How can I get the calling expression of a function in Python?

Question

For educational purpose, I would like to be able to print the complete calling expression of the current function. Not necessarily from an exception handler

Answer 1

For the curious, here is my final working code for such an unproductive purpose. Fun is everywhere! (almost)

I do not mark this as the accepted answer right away, in the hope someone can enlighten us with a better option in a near future...

It extracts the entire calling expression as expected. This code assumes the calling expression to be a bare function call, without any magic, special trick or nested/recursive calls. These special cases would have made the detection part less trivial obviously and are out-of-topic anyway.

In details, I used the current function name to help locate the AST node of the calling expression, as well as the line number provided by inspect as a starting point.

I couldn't use inspect.getsource() to isolate the caller's block, which would have been more optimized, because I found a case where it was returning an incomplete source code. For example when the caller's code was directly located in main's scope. Don't know if it's supposed to be a bug or a feature tho'...

Once we have the source code, we just have to feed ast.parse() to get the root AST node and walk the tree to find the latest call to the current function, and voila!

#!/usr/bin/env python3

import inspect
import ast

def print_callexp(*args, **kwargs):

    def _find_caller_node(root_node, func_name, last_lineno):
        # init search state
        found_node = None
        lineno = 0

        def _luke_astwalker(parent):
            nonlocal found_node
            nonlocal lineno
            for child in ast.iter_child_nodes(parent):
                # break if we passed the last line
                if hasattr(child, "lineno"):
                    lineno = child.lineno
                if lineno > last_lineno:
                    break

                # is it our candidate?
                if (isinstance(child, ast.Name)
                        and isinstance(parent, ast.Call)
                        and child.id == func_name):
                    # we have a candidate, but continue to walk the tree
                    # in case there's another one following. we can safely
                    # break here because the current node is a Name
                    found_node = parent
                    break

                # walk through children nodes, if any
                _luke_astwalker(child)

        # dig recursively to find caller's node
        _luke_astwalker(root_node)
        return found_node

    # get some info from 'inspect'
    frame = inspect.currentframe()
    backf = frame.f_back
    this_func_name = frame.f_code.co_name

    # get the source code of caller's module
    # note that we have to reload the entire module file since the
    # inspect.getsource() function doesn't work in some cases (i.e.: returned
    # source content was incomplete... Why?!).
    # --> is inspect.getsource broken???
    #     source = inspect.getsource(backf.f_code)
    #source = inspect.getsource(backf.f_code)
    with open(backf.f_code.co_filename, "r") as f:
        source = f.read()

    # get the ast node of caller's module
    # we don't need to use ast.increment_lineno() since we've loaded the whole
    # module
    ast_root = ast.parse(source, backf.f_code.co_filename)
    #ast.increment_lineno(ast_root, backf.f_code.co_firstlineno - 1)
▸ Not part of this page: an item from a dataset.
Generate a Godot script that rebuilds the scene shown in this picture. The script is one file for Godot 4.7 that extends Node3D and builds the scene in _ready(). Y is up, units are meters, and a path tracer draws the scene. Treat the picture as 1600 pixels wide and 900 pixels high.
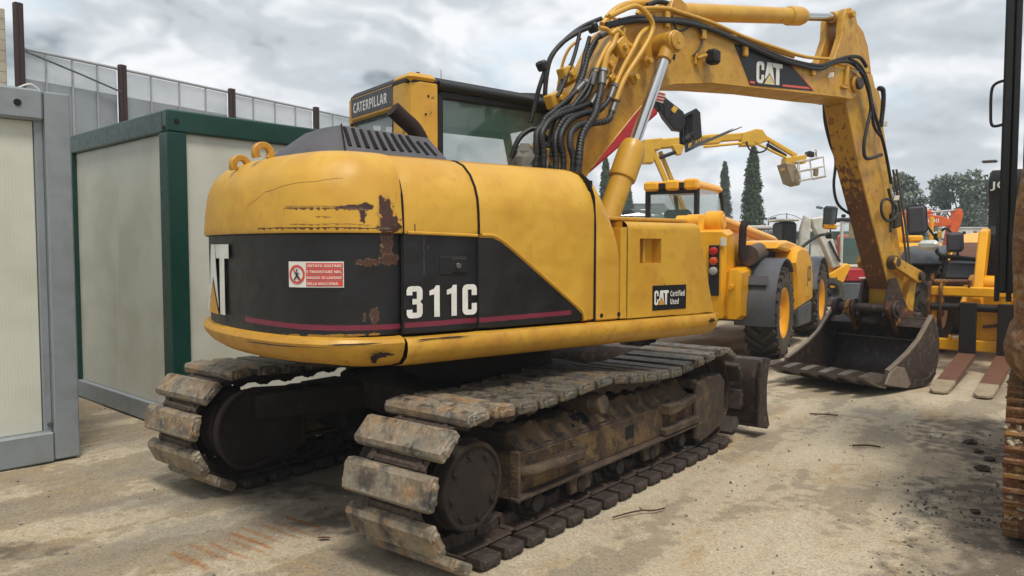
extends Node3D
# A used-machinery yard: a tracked excavator stands on dusty ground between site cabins and other machines.

var M := {}          # materials by name
var rng := RandomNumberGenerator.new()
const CW := Vector3(-0.223, 0, -5.025)     # slew centre of the excavator on the ground

func V(x: float, y: float, z: float) -> Vector3:
	return Vector3(x, y, z)

func P(a: Array) -> PackedVector2Array:      # [x, y, x, y ...] -> polygon
	var o := PackedVector2Array()
	for i in range(0, a.size(), 2):
		o.append(Vector2(a[i], a[i + 1]))
	return o

func at(o: Vector3, b := Basis.IDENTITY) -> Transform3D:
	return Transform3D(b, o)

func heading(deg: float, o := Vector3.ZERO) -> Transform3D:    # x points along the compass heading (0 = -z, 90 = +x), z to its right
	var a := deg_to_rad(deg)
	return Transform3D(Basis(V(sin(a), 0, -cos(a)), Vector3.UP, V(cos(a), 0, sin(a))), o)

func turn(axis: Vector3, deg: float) -> Basis:
	return Basis(axis.normalized(), deg_to_rad(deg))

func curve(p: Array, n := 6) -> Array:       # Catmull-Rom through the points
	var o := []
	for i in p.size() - 1:
		var a: Vector3 = p[maxi(i - 1, 0)]
		var d: Vector3 = p[mini(i + 2, p.size() - 1)]
		for k in n:
			o.append(p[i].cubic_interpolate(p[i + 1], a, d, float(k) / n))
	o.append(p[-1])
	return o

# ---------------------------------------------------------------- mesh builder: triangles are collected counter-clockwise, each closed piece is turned outwards
class B:
	var p := PackedVector3Array()
	var uv := PackedVector2Array()
	var col := PackedColorArray()
	var tint := Color.WHITE
	var use_uv := false
	var use_col := false

	func tri(a: Vector3, b: Vector3, c: Vector3, ua := Vector2.ZERO, ub := Vector2.ZERO, uc := Vector2.ZERO) -> void:
		p.append(a); p.append(b); p.append(c)
		if use_uv:
			uv.append(ua); uv.append(ub); uv.append(uc)
		if use_col:
			col.append(tint); col.append(tint); col.append(tint)

	func quad(a: Vector3, b: Vector3, c: Vector3, d: Vector3) -> void:
		tri(a, b, c); tri(a, c, d)

	func seal(from: int) -> void:
		var mid := Vector3.ZERO
		for i in range(from, p.size()):
			mid += p[i]
		mid /= maxf(1.0, p.size() - from)
		var vol := 0.0
		for i in range(from, p.size(), 3):
			vol += (p[i] - mid).dot((p[i + 1] - mid).cross(p[i + 2] - mid))
		if vol < 0.0:
			for i in range(from, p.size(), 3):
				var t := p[i + 1]; p[i + 1] = p[i + 2]; p[i + 2] = t
				if use_uv:
					var u := uv[i + 1]; uv[i + 1] = uv[i + 2]; uv[i + 2] = u

	func out(a: Vector3, b: Vector3, c: Vector3, mid: Vector3) -> void:
		if (b - a).cross(c - a).dot(a + b + c - 3.0 * mid) < 0.0:
			tri(a, c, b)
		else:
			tri(a, b, c)

	func box(s: Vector3, x := Transform3D.IDENTITY, b := 0.0, taper := 1.0) -> B:
		var h := s / 2.0
		var f := func(i: int, ax: int) -> Vector3:
			var g := Vector3(1 if i & 1 else -1, 1 if i & 2 else -1, 1 if i & 4 else -1)
			var q := Vector3(h.x, h.y, h.z) - Vector3(b, b, b)
			q[ax] = h[ax]
			q *= g
			if g.y > 0: q.x *= taper; q.z *= taper
			return x * q
		var m := x.origin
		for ax in 3:
			var u := 1 << ((ax + 1) % 3)
			var w := 1 << ((ax + 2) % 3)
			for s2 in 2:
				var o := s2 << ax
				var q := [f.call(o, ax), f.call(o | u, ax), f.call(o | u | w, ax), f.call(o | w, ax)]
				out(q[0], q[1], q[2], m); out(q[0], q[2], q[3], m)
			if b > 0.0:
				for e in 4:
					var o := (u if e & 1 else 0) | (w if e & 2 else 0)
					var a1 := (ax + 1) % 3
					var a2 := (ax + 2) % 3
					var q := [f.call(o, a1), f.call(o | (1 << ax), a1), f.call(o | (1 << ax), a2), f.call(o, a2)]
					out(q[0], q[1], q[2], m); out(q[0], q[2], q[3], m)
		if b > 0.0:
			for i in 8:
				out(f.call(i, 0), f.call(i, 1), f.call(i, 2), m)
		return self

	func prism(poly: PackedVector2Array, z0: float, z1: float, x := Transform3D.IDENTITY, b := 0.0) -> B:
		var from := p.size()
		var n := poly.size()
		var ins := poly
		if b > 0.0:
			ins = PackedVector2Array()
			var area := 0.0
			for i in n:
				area += poly[i].cross(poly[(i + 1) % n])
			var sg := signf(area)
			for i in n:
				var d0 := (poly[i] - poly[(i + n - 1) % n]).normalized()
				var d1 := (poly[(i + 1) % n] - poly[i]).normalized()
				var n0 := Vector2(-d0.y, d0.x) * sg
				var n1 := Vector2(-d1.y, d1.x) * sg
				ins.append(poly[i] + (n0 + n1) * b / maxf(0.35, 1.0 + n0.dot(n1)))
		var tris := Geometry2D.triangulate_polygon(ins)
		for z in [[z0, -1], [z1, 1]]:
			for i in range(0, tris.size(), 3):
				var q := []
				for k in 3:
					var c := ins[tris[i + k]]
					q.append(x * Vector3(c.x, c.y, z[0]))
				if ((ins[tris[i + 1]] - ins[tris[i]]).cross(ins[tris[i + 2]] - ins[tris[i]]) > 0) == (z[1] > 0):
					tri(q[0], q[1], q[2])
				else:
					tri(q[0], q[2], q[1])
		var lv := [[poly, z0, z1]] if b <= 0.0 else [[0, 0, 0]]
		var rows := [[ins, z0], [poly, z0 + b], [poly, z1 - b], [ins, z1]] if b > 0.0 else [[poly, z0], [poly, z1]]
		var ccw := not Geometry2D.is_polygon_clockwise(poly)
		for r in rows.size() - 1:
			for i in n:
				var j := (i + 1) % n
				var a := x * Vector3(rows[r][0][i].x, rows[r][0][i].y, rows[r][1])
				var c := x * Vector3(rows[r][0][j].x, rows[r][0][j].y, rows[r][1])
				var d := x * Vector3(rows[r + 1][0][j].x, rows[r + 1][0][j].y, rows[r + 1][1])
				var e := x * Vector3(rows[r + 1][0][i].x, rows[r + 1][0][i].y, rows[r + 1][1])
				if ccw: quad(a, c, d, e)
				else: quad(a, e, d, c)
		seal(from)
		return self

	func lathe(prof: PackedVector2Array, x := Transform3D.IDENTITY, seg := 20) -> B:
		var from := p.size()
		for k in prof.size() - 1:
			for i in seg:
				var a0 := TAU * i / seg
				var a1 := TAU * (i + 1) / seg
				var q := []
				for t in [[prof[k], a0], [prof[k], a1], [prof[k + 1], a1], [prof[k + 1], a0]]:
					q.append(x * Vector3(t[0].x * cos(t[1]), t[0].y, t[0].x * sin(t[1])))
				if prof[k].x > 1e-6: tri(q[0], q[2], q[1])
				if prof[k + 1].x > 1e-6: tri(q[0], q[3], q[2])
		seal(from)
		return self

	func along(a: Vector3, b: Vector3) -> Transform3D:
		var y := (b - a).normalized()
		var s := y.cross(Vector3.UP if absf(y.y) < 0.9 else Vector3.RIGHT).normalized()
		return Transform3D(Basis(s, y, s.cross(y)), a)

	func cyl(a: Vector3, b: Vector3, r: float, r2 := -1.0, seg := 18, bev := -1.0) -> B:
		if r2 < 0.0: r2 = r
		var h := a.distance_to(b)
		if bev < 0.0: bev = minf(minf(r, r2) * 0.12, h * 0.2)
		return lathe(PackedVector2Array([Vector2(0, 0), Vector2(r - bev, 0), Vector2(r, bev), Vector2(r2, h - bev), Vector2(r2 - bev, h), Vector2(0, h)]), along(a, b), seg)

	func loft(rings: Array, close := true, caps := true, uvs := []) -> B:
		var from := p.size()
		var n: int = rings[0].size()
		for k in rings.size() - 1:
			for i in (n if close else n - 1):
				var j := (i + 1) % n
				if uvs:
					tri(rings[k][i], rings[k][j], rings[k + 1][j], uvs[k][i], uvs[k][j], uvs[k + 1][j])
					tri(rings[k][i], rings[k + 1][j], rings[k + 1][i], uvs[k][i], uvs[k + 1][j], uvs[k + 1][i])
				else:
					quad(rings[k][i], rings[k][j], rings[k + 1][j], rings[k + 1][i])
		if close and caps:
			for k in [0, rings.size() - 1]:
				var m := Vector3.ZERO
				for q in rings[k]: m += q
				m /= n
				for i in n:
					if k == 0: tri(m, rings[k][(i + 1) % n], rings[k][i])
					else: tri(m, rings[k][i], rings[k][(i + 1) % n])
		seal(from)
		return self

	func tube(pts: Array, r: float, seg := 8, loop := false) -> B:
		var rings := []
		var n := pts.size()
		var up := Vector3.ZERO
		for i in n:
			var t: Vector3 = (pts[(i + 1) % n if loop else mini(i + 1, n - 1)] - pts[(i + n - 1) % n if loop else maxi(i - 1, 0)]).normalized()
			if up == Vector3.ZERO:
				up = t.cross(Vector3(0.31, 0.87, 0.38)).normalized()
			up = (up - t * up.dot(t)).normalized()
			var s := t.cross(up)
			var ring := PackedVector3Array()
			for k in seg:
				ring.append(pts[i] + (up * cos(TAU * k / seg) + s * sin(TAU * k / seg)) * r)
			rings.append(ring)
		if loop:
			rings.append(rings[0])
		return loft(rings, true, not loop)

	# a flat or curved figure of polygons (x, y) laid on a surface by a function; step cuts it into strips so that it can bend
	func decal(polys: Array, lay: Callable, step := 0.0) -> B:
		for poly in polys:
			var bits := [poly]
			if step > 0.0:
				bits = []
				var lo: float = 1e9
				var hi: float = -1e9
				for q in poly: lo = minf(lo, q.x); hi = maxf(hi, q.x)
				var x0 := lo
				while x0 < hi:
					bits.append_array(Geometry2D.intersect_polygons(poly, PackedVector2Array([Vector2(x0, -99), Vector2(x0 + step, -99), Vector2(x0 + step, 99), Vector2(x0, 99)])))
					x0 += step
			for b in bits:
				var t := Geometry2D.triangulate_polygon(b)
				for i in range(0, t.size(), 3):
					tri(lay.call(b[t[i]]), lay.call(b[t[i + 1]]), lay.call(b[t[i + 2]]))
		return self

	func lettering(text: String, h: float, w: float, lay: Callable, weight := 700) -> B:    # text scaled into w x h, from its lower left corner
		var tm := TextMesh.new()
		var f := SystemFont.new()
		f.font_names = PackedStringArray(["Droid Sans"])
		f.font_weight = weight
		tm.font = f; tm.text = text.replace("I", "l");    # this face draws a capital I with bars
		tm.font_size = 64; tm.pixel_size = 0.01; tm.depth = 0.02; tm.curve_step = 1.0
		var a := tm.get_mesh_arrays()
		var v: PackedVector3Array = a[Mesh.ARRAY_VERTEX]
		var nn: PackedVector3Array = a[Mesh.ARRAY_NORMAL]
		var ix: PackedInt32Array = a[Mesh.ARRAY_INDEX] if a[Mesh.ARRAY_INDEX] != null else PackedInt32Array(range(v.size()))
		var lo := Vector2(1e9, 1e9)
		var hi := -lo
		for q in v: lo = lo.min(Vector2(q.x, q.y)); hi = hi.max(Vector2(q.x, q.y))
		var sc := Vector2(w, h) / (hi - lo)
		for i in range(0, ix.size(), 3):
			if nn[ix[i]].z < 0.5: continue
			var q := []
			for k in 3: q.append(lay.call((Vector2(v[ix[i + k]].x, v[ix[i + k]].y) - lo) * sc))
			tri(q[0], q[2], q[1])
		return self

	func mesh(smooth := 40.0) -> ArrayMesh:
		var nf := p.size() / 3
		var fn := PackedVector3Array(); fn.resize(nf)
		var fu := PackedVector3Array(); fu.resize(nf)
		var ids := {}
		var own := PackedInt32Array(); own.resize(p.size())
		var lists := []
		for i in p.size():
			var k := Vector3i((p[i] * 5000.0).round())
			var id: int = ids.get(k, -1)
			if id < 0:
				id = lists.size(); ids[k] = id; lists.append([])
			own[i] = id
			lists[id].append(i / 3)
		for i in nf:
			fn[i] = (p[3 * i + 1] - p[3 * i]).cross(p[3 * i + 2] - p[3 * i])
			fu[i] = fn[i].normalized()
		var nr := PackedVector3Array(); nr.resize(p.size())
		var lim := cos(deg_to_rad(smooth))
		for i in p.size():
			var me := fu[i / 3]
			var s := Vector3.ZERO
			for f in lists[own[i]]:
				if fu[f].dot(me) > lim: s += fn[f]
			nr[i] = s.normalized() if s.length_squared() > 1e-20 else Vector3.UP
		var order := PackedInt32Array(); order.resize(p.size())
		for i in nf:
			order[3 * i] = 3 * i; order[3 * i + 1] = 3 * i + 2; order[3 * i + 2] = 3 * i + 1
		var a := []
		a.resize(Mesh.ARRAY_MAX)
		a[Mesh.ARRAY_VERTEX] = p; a[Mesh.ARRAY_NORMAL] = nr; a[Mesh.ARRAY_INDEX] = order
		if use_uv: a[Mesh.ARRAY_TEX_UV] = uv
		if use_col: a[Mesh.ARRAY_COLOR] = col
		var m := ArrayMesh.new()
		if p.size(): m.add_surface_from_arrays(Mesh.PRIMITIVE_TRIANGLES, a)
		return m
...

    # find caller's ast node
    caller_node = _find_caller_node(ast_root, this_func_name, backf.f_lineno)

    # now, if caller's node has been found, we have the first line and the last
    # line of the caller's source
    if caller_node:
        #start_index = caller_node.lineno - backf.f_code.co_firstlineno
        #end_index = backf.f_lineno - backf.f_code.co_firstlineno + 1
        print("Hoooray! Found it!")
        start_index = caller_node.lineno - 1
        end_index = backf.f_lineno
        lineno = caller_node.lineno
        for ln in source.splitlines()[start_index:end_index]:
            print("  {:04d} {}".format(lineno, ln))
            lineno += 1

def main():
    a_var = "but"
    print_callexp(
        a_var, "why?!",
        345, (1, 2, 3), hello="world")

if __name__ == "__main__":
    main()

You should get something like this:

Hoooray! Found it!
  0079     print_callexp(
  0080         a_var, "why?!",
  0081         345, (1, 2, 3), hello="world")

It still feels a bit messy but OTOH, it is quite an unusual goal. At least unusual enough in Python it seems. For example, at first glance, I was hoping to find a way to get direct access to an already loaded AST node that could be served by inspect through a frame object or in a similar fashion, instead of having to create a new AST node manually.

Note that I have absolutely no idea if this is a CPython specific code. It should not be tho'. At least from what I've read from the docs.

Also, I wonder how come there's no official pretty-print function in the ast module (or as a side module). ast.dump() would probably do the job with an additional indent argument to allow formatting the output and to debug the AST more easily.

As a side note, I found this pretty neat and small function to help working with the AST.